In the opening words, David asks Doeg, “Why do you boast of evil?” The word for boast in Hebrew is halal—this is usually the word we translate Hallelujah! In other words, Doeg has put his evil on the throne of his life and is saying “Hallelujah!” to it. A downward slide of all sorts of evil words and evil deeds spiral out from this until the climax: Surely God will bring judgment. 

Notice David says “God” (not you) “will” (not might) take care of this. 

Now let’s look at it from a righteous perspective. Working backwards from verse 9 to verse 5, we see whereas Doeg was praising his evil deeds, David is praising God. David recognizes that it’s only in God’s presence that he can be free, and it’s only God that can ultimately balance the scales of justice. 

▶️ My friend, you cannot make things right. Only God can do this.

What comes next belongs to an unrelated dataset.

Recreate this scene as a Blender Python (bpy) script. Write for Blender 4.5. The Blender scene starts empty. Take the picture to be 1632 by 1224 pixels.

Please, please, take your eyes off the evildoer that did evil things to you, and put your eyes on the Perfect Judge. He alone can balance the scales of justice. ◀️

So here are four lessons for all of us to learn—

  1. When evildoers do evil things to you, talk to God about them; don’t talk to your enemies and don’t even talk to your friends.
  2. Continue to redirect your heart and thoughts to God’s unfailing love, and away from thoughts of retribution—even if you have to do this a hundred times a day.
  3. When evildoers afflict you, look in the mirror of God’s Word to see if there is anything for which you need to repent and then ask forgiveness.
  4. When judgment comes, don’t gloat. John Bradford, when he saw a cartful of men going off to be hanged said, “There goes John Bradford but for the grace of God.”